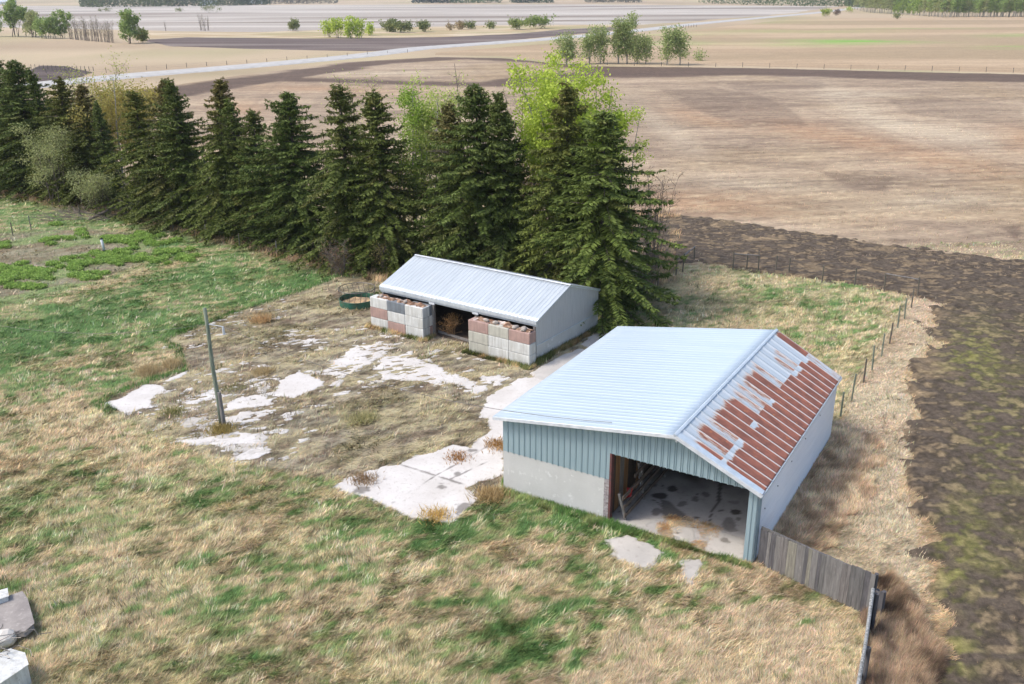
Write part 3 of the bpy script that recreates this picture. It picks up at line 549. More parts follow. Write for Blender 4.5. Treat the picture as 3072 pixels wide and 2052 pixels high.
def siding(name, x0, x1, topf, botf, mat, parent, pitch=.27, face=-1, y=0.0, along='x'):
    m = MB(); x = x0; prof = []
    while x < x1 - 1e-6:
        for dx, h in ((0, 0), (pitch * .80, 0), (pitch * .86, .022), (pitch * .94, .022)):
            if x + dx < x1: prof.append((x + dx, h))
        x += pitch
    prof.append((x1, 0)); pr = []
    for i, (xx, h) in enumerate(prof):
        o_ = y + face * h; zt, zb = topf(xx), botf(xx) + (.0 if h == 0 else -.02)
        pr.append(((xx, o_) if along == 'x' else (o_, xx), zb, zt))
    for i in range(len(pr) - 1):
        (a, b0, t0), (b, b1, t1) = pr[i], pr[i+1]; m.quad((a[0], a[1], b0), (b[0], b[1], b0 if abs(b1-b0) > .3 else b1), (b[0], b[1], t1), (a[0], a[1], t0))
    o = m.build(name, mat, parent); md = o.modifiers.new('s', 'SOLIDIFY'); md.thickness = .02; md.offset = 0; return o
gt = lambda x: roofz(x) - .09
def gb(x): return HC if x < JX - .01 else (HD if x < BW - PW - .01 else 0.02)
front = MB()
siding('siding', 0, JX, gt, lambda x: HC, M['blue'], barn, .265); siding('siding', JX, BW - PW, gt, lambda x: HD, M['blue'], barn, .265); siding('corner_panel', BW - PW, BW + .02, gt, lambda x: 0.02, M['blue'], barn, .165)
g_ = MB(); x = .265 * .83
while x < BW - PW:   # the dark line in each rib's lap
    zb = HC if x < JX else HD; g_.box(x - .013, x + .006, -.020, -.0115, zb - .02, gt(x) - .01); x += .265
g_.build('siding_seam', M['blue_line'], barn)
siding('siding', 0, BL, lambda y: roofz(0) - .06, lambda y: HC, M['blue'], barn, .27, -1, 0.0, 'y'); 
siding('corner_panel', .02, .36, lambda y: roofz(BW) - .06, lambda y: 0.02, M['blue'], barn, .17, 1, BW + .03, 'y')
mw = MB(); mw.box(0, JX - .22, -.0, .18, -.1, HC); mw.box(0, .18, .18, BL - .18, -.1, HC); mw.box(0, BW, BL - .18, BL, -.1, HC - .3); mw.build('concrete_wall', M['wall_conc'], barn)
mw = MB()
for k in range(16): mw.box(JX - .22, JX - .0, -.004 - .006 * (k % 2), .17, -.05 + k * .122, .06 + k * .122)
mw.build('block_pier', simple('chipped_block', (0.42, 0.40, 0.40), (0.24, 0.2, 0.2), 7, .9, c3=(0.12, .09, .09), s3=9), barn)
MB().box(JX, JX + .09, -.03, .2, 0, HD).build('door_jamb', M['jamb'], barn)
back = MB(); pts = [(0.02, BL - .06), (BW - .02, BL - .06)]
back.quad((.02, BL - .07, HC - .3), (.02, BL - .07, roofz(0) - .08), (XR, BL - .07, ZR_ - .1), (BW - .02, BL - .07, roofz(BW) - .08), (BW - .02, BL - .07, HC - .3)); ob = back.build('back_wall', M['dark_wood'], barn); md = ob.modifiers.new('s', 'SOLIDIFY'); md.thickness = .05
# right wall: horizontal corrugated sheets
zt = roofz(BW) - .07; nz_ = 90; ys = np.array([.36, 4.2, 8.2, BL + .0]); V = []; 
for k in range(nz_ + 1):
    z = .05 + (zt - .05) * k / nz_
    for y_ in ys: V.append((BW + .035 + .011 * math.sin(k * math.pi / 2 + .6) * 1.0, y_, z))
F = [(k*4+j, k*4+j+1, k*4+j+5, k*4+j+4) for k in range(nz_) for j in range(3)]
o = np_mesh('corrugated_wall', np.array(V), np.array(F), M['galv'], barn, smooth=False); md = o.modifiers.new('s', 'SOLIDIFY'); md.thickness = .012; md.offset = 0
MB().box(BW - .1, BW + .02, .1, BL, -.1, .3).build('sill_wall', M['wall_conc'], barn)
sc_ = MB()
for y_, z_ in ((.95, 1.9), (2.6, 2.05), (4.5, 2.25), (6.6, 2.35), (9.0, 2.45)): sc_.tube([(BW + .03, y_, z_), (BW + .062, y_, z_)], .03, 8)
sc_.build('washer', M['black_wire'], barn)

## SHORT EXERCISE
Would you return the data exactly as written, without the pictures?

## ANSWER TO THIS EXERCISE
Write part 3 of the bpy script that recreates this picture. It picks up at line 549. More parts follow. Write for Blender 4.5. Treat the picture as 3072 pixels wide and 2052 pixels high.
def siding(name, x0, x1, topf, botf, mat, parent, pitch=.27, face=-1, y=0.0, along='x'):
    m = MB(); x = x0; prof = []
    while x < x1 - 1e-6:
        for dx, h in ((0, 0), (pitch * .80, 0), (pitch * .86, .022), (pitch * .94, .022)):
            if x + dx < x1: prof.append((x + dx, h))
        x += pitch
    prof.append((x1, 0)); pr = []
    for i, (xx, h) in enumerate(prof):
        o_ = y + face * h; zt, zb = topf(xx), botf(xx) + (.0 if h == 0 else -.02)
        pr.append(((xx, o_) if along == 'x' else (o_, xx), zb, zt))
    for i in range(len(pr) - 1):
        (a, b0, t0), (b, b1, t1) = pr[i], pr[i+1]; m.quad((a[0], a[1], b0), (b[0], b[1], b0 if abs(b1-b0) > .3 else b1), (b[0], b[1], t1), (a[0], a[1], t0))
    o = m.build(name, mat, parent); md = o.modifiers.new('s', 'SOLIDIFY'); md.thickness = .02; md.offset = 0; return o
gt = lambda x: roofz(x) - .09
def gb(x): return HC if x < JX - .01 else (HD if x < BW - PW - .01 else 0.02)
front = MB()
siding('siding', 0, JX, gt, lambda x: HC, M['blue'], barn, .265); siding('siding', JX, BW - PW, gt, lambda x: HD, M['blue'], barn, .265); siding('corner_panel', BW - PW, BW + .02, gt, lambda x: 0.02, M['blue'], barn, .165)
g_ = MB(); x = .265 * .83
while x < BW - PW:   # the dark line in each rib's lap
    zb = HC if x < JX else HD; g_.box(x - .013, x + .006, -.020, -.0115, zb - .02, gt(x) - .01); x += .265
g_.build('siding_seam', M['blue_line'], barn)
siding('siding', 0, BL, lambda y: roofz(0) - .06, lambda y: HC, M['blue'], barn, .27, -1, 0.0, 'y'); 
siding('corner_panel', .02, .36, lambda y: roofz(BW) - .06, lambda y: 0.02, M['blue'], barn, .17, 1, BW + .03, 'y')
mw = MB(); mw.box(0, JX - .22, -.0, .18, -.1, HC); mw.box(0, .18, .18, BL - .18, -.1, HC); mw.box(0, BW, BL - .18, BL, -.1, HC - .3); mw.build('concrete_wall', M['wall_conc'], barn)
mw = MB()
for k in range(16): mw.box(JX - .22, JX - .0, -.004 - .006 * (k % 2), .17, -.05 + k * .122, .06 + k * .122)
mw.build('block_pier', simple('chipped_block', (0.42, 0.40, 0.40), (0.24, 0.2, 0.2), 7, .9, c3=(0.12, .09, .09), s3=9), barn)
MB().box(JX, JX + .09, -.03, .2, 0, HD).build('door_jamb', M['jamb'], barn)
back = MB(); pts = [(0.02, BL - .06), (BW - .02, BL - .06)]
back.quad((.02, BL - .07, HC - .3), (.02, BL - .07, roofz(0) - .08), (XR, BL - .07, ZR_ - .1), (BW - .02, BL - .07, roofz(BW) - .08), (BW - .02, BL - .07, HC - .3)); ob = back.build('back_wall', M['dark_wood'], barn); md = ob.modifiers.new('s', 'SOLIDIFY'); md.thickness = .05
# right wall: horizontal corrugated sheets
zt = roofz(BW) - .07; nz_ = 90; ys = np.array([.36, 4.2, 8.2, BL + .0]); V = []; 
for k in range(nz_ + 1):
    z = .05 + (zt - .05) * k / nz_
    for y_ in ys: V.append((BW + .035 + .011 * math.sin(k * math.pi / 2 + .6) * 1.0, y_, z))
F = [(k*4+j, k*4+j+1, k*4+j+5, k*4+j+4) for k in range(nz_) for j in range(3)]
o = np_mesh('corrugated_wall', np.array(V), np.array(F), M['galv'], barn, smooth=False); md = o.modifiers.new('s', 'SOLIDIFY'); md.thickness = .012; md.offset = 0
MB().box(BW - .1, BW + .02, .1, BL, -.1, .3).build('sill_wall', M['wall_conc'], barn)
sc_ = MB()
for y_, z_ in ((.95, 1.9), (2.6, 2.05), (4.5, 2.25), (6.6, 2.35), (9.0, 2.45)): sc_.tube([(BW + .03, y_, z_), (BW + .062, y_, z_)], .03, 8)
sc_.build('washer', M['black_wire'], barn)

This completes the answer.